If it won't be displayed on NTSC TVs (and a lot of emulator default settings) it won't matter, but I would say to just avoid putting garbage in there at least.

by on (#29771)
I put stuff up there no matter what. My first attempt at a Final Fantasy style map engine had me putting stuff starting at $2020 and ending before the last row. It was a total disaster. On my NTSC TV, you can just barely see the middle of the top row (I can see the updates on FF1 if I look at the very top of the screen). So I would definitely start at $2000.

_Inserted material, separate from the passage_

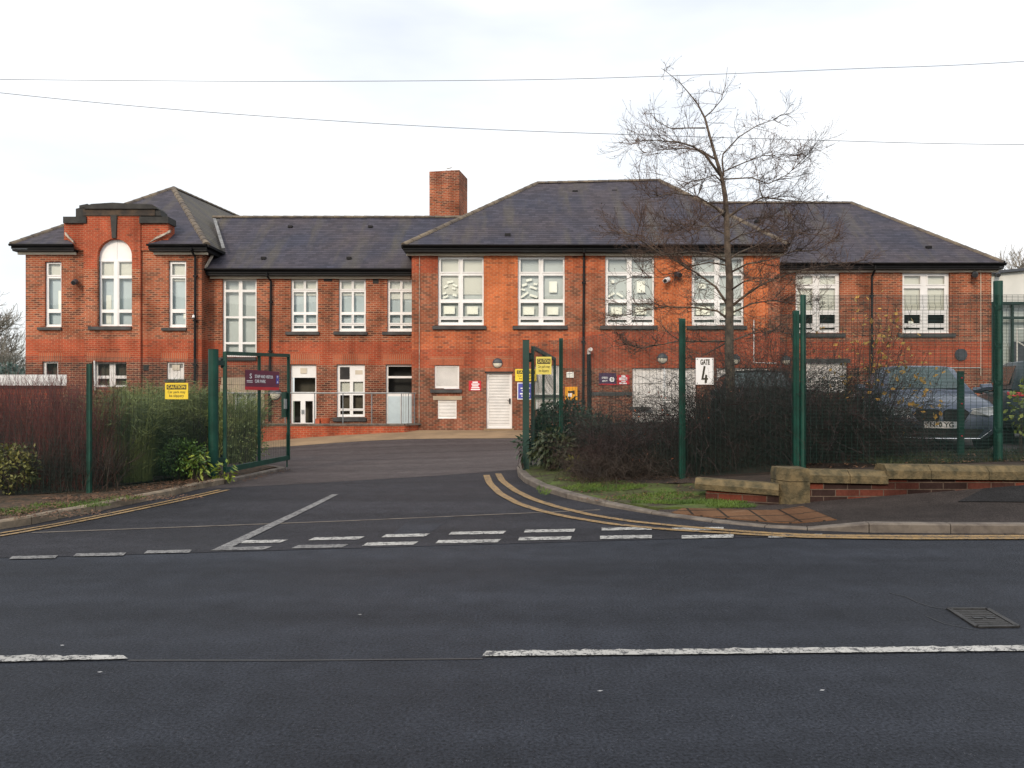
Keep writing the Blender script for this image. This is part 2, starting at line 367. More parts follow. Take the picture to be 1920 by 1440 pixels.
def tag(o, label=None, cat=None, group=None, kind=None):
    if label: o['label'] = label
    if cat: o['category'] = cat
    if group: o['group'] = group
    if kind: o['kind'] = kind
    return o
def thing(name, loc, label, cat, group=None):
    o = bpy.data.objects.new(name, None); C.objects.link(o); o.location = loc; o.empty_display_size = .2
    ORG[o.name] = tuple(loc); return tag(o, label, cat, group)
def struct(mb, name, m, parent=None, smooth=False):
    o = mb.build(name, m, parent, smooth)
    if parent is None: o['kind'] = 'structure'
    return o
def text(body, size, m, parent, x, y, z, name='lettering', align='CENTER', sx=1.0, bold=0., rot=0.):
    """flat lettering facing -Y (turned by rot about z), its centre line at (x, y, z)"""
    cu = bpy.data.curves.new('lettering', 'FONT'); cu.body = body; cu.size = size; cu.align_x = align; cu.align_y = 'CENTER'
    cu.extrude = .0006; cu.offset = bold; cu.resolution_u = 3
    to = bpy.data.objects.new('lettering_curve', cu); C.objects.link(to)
    dg = bpy.context.evaluated_depsgraph_get(); me = bpy.data.meshes.new_from_object(to.evaluated_get(dg))
    C.objects.unlink(to); bpy.data.objects.remove(to)
    org = Vector(ORG[parent.name]); cr, sr = math.cos(rot), math.sin(rot)
    for v in me.vertices:
        a, b, c = v.co.x * sx, v.co.y, v.co.z
        v.co = (x + a * cr + c * sr - org.x, y + a * sr - c * cr - org.y, z + b - org.z)
    me.materials.clear(); me.materials.append(m); me.name = name
    o = bpy.data.objects.new(name, me); C.objects.link(o); o.parent = parent; ORG[o.name] = tuple(org); return o

def PX(px, D): return (px - 960) * D / F0
def PZ(py, D): return EYE + (HZ - py) * D / F0
def P(px, py, D): return Vector((PX(px, D), D, PZ(py, D)))
def G(px, py, z=0.):
    D = (EYE - z) * F0 / (py - HZ); return PX(px, D), D

# ------------------------------------------------------------------ ground heights (thin-plate splines through measured spots)
def tps(pts):
    A = np.array(pts, float); n = len(A)
    def U(r2): return np.where(r2 > 0, r2 * np.log(r2 + 1e-12), 0)
    d2 = ((A[:, None, :2] - A[None, :, :2]) ** 2).sum(-1)
    K = U(d2) + np.eye(n) * 2.0; Q = np.hstack([np.ones((n, 1)), A[:, :2]])
    M = np.zeros((n + 3, n + 3)); M[:n, :n] = K; M[:n, n:] = Q; M[n:, :n] = Q.T
    s = np.linalg.solve(M, np.concatenate([A[:, 2], np.zeros(3)]))
    def f(x, y):
        r2 = (A[:, 0] - x) ** 2 + (A[:, 1] - y) ** 2
        return float((s[:n] * U(r2)).sum() + s[n] + s[n + 1] * x + s[n + 2] * y)
    return f
_h = tps([(x, y, 0) for x in (-30, -12, -6, 0, 6, 12, 30) for y in (-6, 2, 6, 9.3)] +
         [(-5.3, 15, 0), (.2, 15.5, .08), (-2.5, 15, .03), (-6, 12, 0), (2, 11, 0), (-2, 12, 0), (-3, 20, .02), (0, 20, .12), (-7.5, 27, -.07), (.45, 27.5, .19), (-8.1, 29.3, .08),
          (-3.45, 29.5, .34), (.5, 30, .37), (-7, 20, -.05), (-12, 20, -.2), (-14, 30, -.6), (-20, 30, -.9), (-30, 25, -1), (6, 15, .4), (8, 20, .6), (6, 30, .65), (14, 33, .7), (20, 20, .7), (25, 33, .7), (30, 20, .6),
          (-30, 45, -1.2), (0, 45, .3), (30, 45, .6)])
def H(x, y):
    if y < 9.3: return 0.0
    k = min(1, (y - 9.3) / 2.0); return _h(x, y) * k
H2 = tps([(.35, 15.5, .22), (1.0, 13.6, .16), (1.6, 13.2, .16), (2.8, 12.2, .17), (3.6, 11.7, .25), (4.2, 11.9, .48), (7.5, 11.6, .62), (12, 11.6, .66), (8, 13, .72), (10, 16, .73), (14, 33, .75), (1, 20, .30), (1.6, 26, .34), (3, 30, .6), (8, 28, .72), (20, 14, .73), (22, 33, .75)])

def loft(mb, A, B, n, m, h, dz=0., mi=0, skirt=0.):
    """surface between two polylines (lists of (x, y)), following a height function"""
    def res(L, n):
        L = [Vector((p[0], p[1], 0)) for p in L]; seg = [(b - a).length for a, b in zip(L, L[1:])]; tot = sum(seg); o = []
        for k in range(n + 1):
            t = tot * k / n; i = 0
            while i < len(seg) - 1 and t > seg[i]: t -= seg[i]; i += 1
            o.append(L[i].lerp(L[i + 1], min(1, t / max(seg[i], 1e-9))))
        return o
    a, b = res(A, n), res(B, n); base = len(mb.v)
    for k in range(n + 1):
        for j in range(m + 1):
            p = a[k].lerp(b[k], j / m); mb.v.append((p.x, p.y, (h(p.x, p.y) if callable(h) else h) + dz))
    for k in range(n):
        for j in range(m):
            q = base + k * (m + 1) + j; f = (q, q + 1, q + m + 2, q + m + 1)
            va, vb, vc = (Vector(mb.v[i]) for i in f[:3])
            if (vb - va).cross(vc - va).z < 0: f = f[::-1]
            mb.f.append(f); mb.m.append(mi)
    if skirt:
        W = m + 1; rim = [base + j for j in range(W)] + [base + k * W + m for k in range(1, n + 1)] + [base + n * W + j for j in reversed(range(m))] + [base + k * W for k in reversed(range(1, n))]
        i0 = len(mb.v)
        for r in rim: x, y, z = mb.v[r]; mb.v.append((x, y, z - skirt))
        for k in range(len(rim)):
            k2 = (k + 1) % len(rim); mb.f.append((rim[k], rim[k2], i0 + k2, i0 + k)); mb.m.append(mi)

# far ground to the horizon
mb = MB()
gx = [-2500, -900, -300, -120, -60] + list(range(-40, 41, 2)) + [60, 120, 300, 900, 2500]
gy = [-2500, -400, -100, -30, -12, -6] + list(range(-4, 48, 2)) + [60, 90, 160, 400, 900, 2500]
def HG(x, y):
    far = max(0, (max(abs(x) - 28, 0) + max(y - 40, 0) + max(-8 - y, 0)) / 60); k = min(1, far)
    return (H(x, y) if far < 1 else 0) * (1 - k) - 1.2 * k - .06
for y in gy:
    for x in gx: mb.v.append((x, y, HG(x, y)))
W_ = len(gx)
for j in range(len(gy) - 1):
    for i in range(W_ - 1):
        q = j * W_ + i; mb.f.append((q, q + 1, q + W_ + 1, q + W_)); mb.m.append(0)
struct(mb, 'ground', M_FIELD)
# low hills far off, seen in the gap beside the school
mb = MB(); R = random.Random(3)
for k in range(60):
    a0, a1 = -70 + k * 2.4, -70 + (k + 1) * 2.4
    def hp(a): return 12 + 7 * math.sin(a * .11) + 4 * math.sin(a * .31 + 1)
    p = [(900 * math.sin(math.radians(a)), 900 * math.cos(math.radians(a)), z) for a, z in ((a0, -3), (a1, -3))]
    q = [(1200 * math.sin(math.radians(a)), 1200 * math.cos(math.radians(a)), hp(a)) for a in (a0, a1)]
    mb.face([p[0], p[1], q[1], q[0]])
struct(mb, 'hills', M_FIELD)

# unseen bank added behind the viewer, keeps the low sun off the road
mb = MB(); loft(mb, [(-120, -9), (120, -9)], [(-120, -26), (120, -26)], 60, 10, lambda x, y: -.05 + 11.8 * max(0, min(1, (-9 - y) / 13)) ** .9 + .5 * math.sin(x * .3) * max(0, min(1, (-9 - y) / 14)), 0, skirt=1)
struct(mb, 'added_shade_bank', mat('shade_bank_surface', (.05, .06, .03), .95, scale=.4, col2=(.04, .03, .02)))

# main road
mb = MB(); loft(mb, [(-80, -7), (-80, 9.3)], [(80, -7), (80, 9.3)], 8, 40, 0.0)
mb2 = mb
road = struct(mb, 'road', M_ROAD)
# drive mouth between give-way line and the seam by the gate, then the drive proper
def giveway(x): return 7.95 + (x + 4.98) * .158
mb = MB()
gw = [(-12, 8.0), (-4.98, 7.95), (2.3, 9.1), (6.2, 9.25)]
seam = [(-7.5, 13.0), (-5.4, 13.9), (.1, 16.6), (2.0, 16.6)]
loft(mb, gw, seam, 24, 14, H, .004)
mouth = struct(mb, 'drive_mouth', M_MOUTH)
mb = MB(); loft(mb, seam, [(-9.5, 27.0), (-7.5, 27.0), (.45, 27.5), (3.0, 27.6)], 24, 16, H, .006)
struct(mb, 'driveway', M_DRIVE)
mb = MB(); loft(mb, [(-9.5, 27.0), (-7.5, 27.0), (.45, 27.5), (3.0, 27.6)], [(-9.5, 29.6), (-7.8, 29.6), (-3.4, 29.95), (3, 29.98)], 24, 5, H, .012)
struct(mb, 'path', M_PATH)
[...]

Writing $00 to the screen is good to do at your reset routine, because if someone does a soft reset while playing your game, you'll most likely want to have a clear screen before you do anything to it.

by on (#29773)
I'd say you should draw the full name table. Just because most TV's will not show those lines this is no reason to leave crap there. If, during a game, you don't want to write anything there in order to save time, at least clear them at the start and never touch those tiles again. At least you will be sure they are blank.

Celius wrote:
Writing $00 to the screen is good to do at your reset routine, because if someone does a soft reset while playing your game, you'll most likely want to have a clear screen before you do anything to it.

Personal opinion: I never clear blocks of memory, I'd rather write clean code that does not assume values in RAM that was not initialized. And I initialize EVERYTHING before using. In a complex program, it's hard to be sure what was in the name tables before, so you'd better clear it all when redrawing it, and not risk displaying crap by accident.